Maintenance, Test & Measurement, Calibration


Maintenance transformed through machine learning

Technews Industry Guide: Maintenance, Reliability & Asset Optimisation 2019 Maintenance, Test & Measurement, Calibration

Predictive maintenance should be considered essential in any digitalisation strategy aimed at Industry 4.0 migration towards the smart factory ideal. The ability to track machine performance and anticipate failures before they occur helps manufacturers to improve overall equipment effectiveness and reduce wasted time and costs. A leading solution for predictive maintenance is condition monitoring; however, collecting machine performance metrics is only the beginning. The ability to interpret and communicate this data is essential for system reliability, and this is where machine learning comes into play. A condition monitoring solution with machine learning removes human error from the equation and makes predictive maintenance solutions smarter and more effective.

This article explains what predictive maintenance is, how condition monitoring with machine learning works, and five capabilities to look for in a condition monitoring solution.

What is predictive maintenance?

Predictive maintenance is the process of tracking the performance of crucial machine components, such as motors, to minimise downtime needed for repairs. Predictive maintenance enables users to anticipate when machine maintenance will be needed based on real-time data from the machines themselves. Because of this, predictive maintenance can help reduce machine downtime, increase mean time between failures (MTBF) and reduce the cost of unnecessary machine maintenance and spare parts inventory.
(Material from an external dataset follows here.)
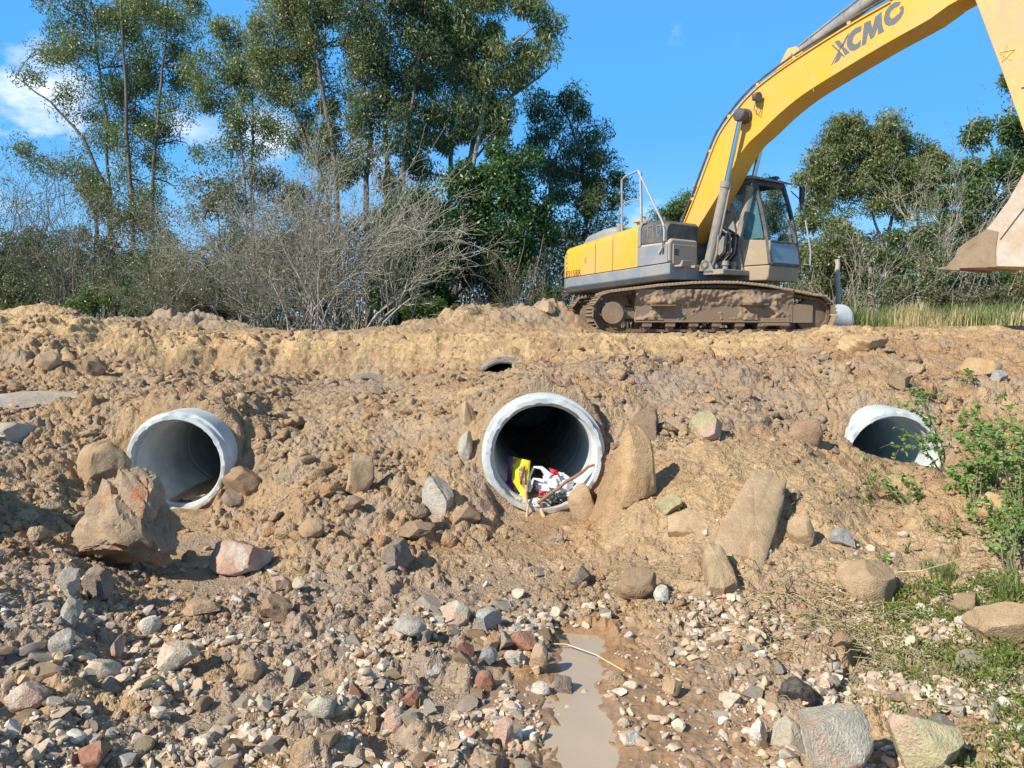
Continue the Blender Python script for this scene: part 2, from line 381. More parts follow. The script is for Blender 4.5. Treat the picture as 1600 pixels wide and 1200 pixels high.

Traditionally, plant managers relied on preventative maintenance schedules provided by a machine’s manufacturer, including regularly replacing machine components based on a suggested timeline. However, these timelines are only estimates of when the machine will require service, and the actual use of the machine can greatly affect the reliability of these estimates.

On one hand, this means that you could be paying for unnecessary maintenance and replacement parts that are not needed. On the other hand, many things can go wrong between scheduled maintenance visits. For example, if bearings wear prematurely or a motor overheats, a machine may require service sooner than anticipated. Furthermore, if a problem goes undetected for too long, the issue could escalate further damage to the machine and lead to costly unplanned downtime. Predictive maintenance helps avoid these problems, saving time and money.

Condition monitoring with machine learning

Condition monitoring plays a key role in predictive maintenance by allowing users to identify critical changes in machine performance. One important condition to monitor is vibration. Machine vibration is often caused by imbalanced, misaligned, loose or worn parts. As vibration increases, so can damage to the machine. By monitoring motors, pumps, compressors, fans, blowers, and gearboxes for increases in vibration, problems can be detected before they become severe and result in unplanned downtime.

Vibration sensors typically measure RMS velocity, which provides the most uniform measurement of vibration over a wide range of machine frequencies and is indicative of overall machine health. Another key data point is temperature change (i.e. overheating). Machine learning takes this information and automatically defines a machine’s baseline levels and sets thresholds for acute and chronic conditions, so you know in advance – and with confidence – when a machine will require maintenance.

Five key capabilities of a smart predictive maintenance solution

Machine learning is just one important element that creates a smart condition monitoring solution. The following are the top five capabilities to look for in a predictive maintenance solution:

1. Continuous monitoring

The most effective predictive maintenance solutions will continuously monitor machines for critical changes, including changes in RMS velocity, high frequency RMS acceleration, and temperature. Changes in these conditions are leading indicators of future failure. A continuous monitoring solution will pick up on these in real-time and allow for timely remedial action.

2. Machine learning

After mounting the vibration sensor, most sensors require you to collect enough data to establish a baseline. Machine learning removes the chances of human error by automating the data analysis. A condition monitoring solution with machine learning will recognise the machine’s unique baseline of vibration and temperature levels and automatically set warning and alert thresholds at the appropriate points. This makes the condition monitoring system more reliable and less dependent on error-prone manual calculations.

3. Wireless communication

A wireless condition monitoring solution is easy to deploy quickly and it can be adapted as needs change without requiring extensive downtime for cable runs. In addition, the

ability to monitor machines in inconvenient locations allows for more comprehensive monitoring and increased reliability throughout the facility.

4. Local and remote indication

When a vibration or temperature threshold has been exceeded, a smart condition monitoring system should provide both local and remote indication, such as sending a signal to a tower light in a central location or sending an email or text alert. This will ensure that warnings are addressed quickly regardless of whether the machine is within the sightline of an operator.

5. Data logging

A condition monitoring solution that logs the collected data over time enables even more optimisation. With a wireless system, vibration and temperature data can be sent to a wireless controller or PLC for in-depth, long-term trend analysis.

Conclusion

Monitoring vibration and temperature using machine learning improves reliability, reduces unplanned downtime, and saves maintenance costs. It is also an easy way to start making better, data-driven decisions about machines and transforming a plant facility into a smart factory.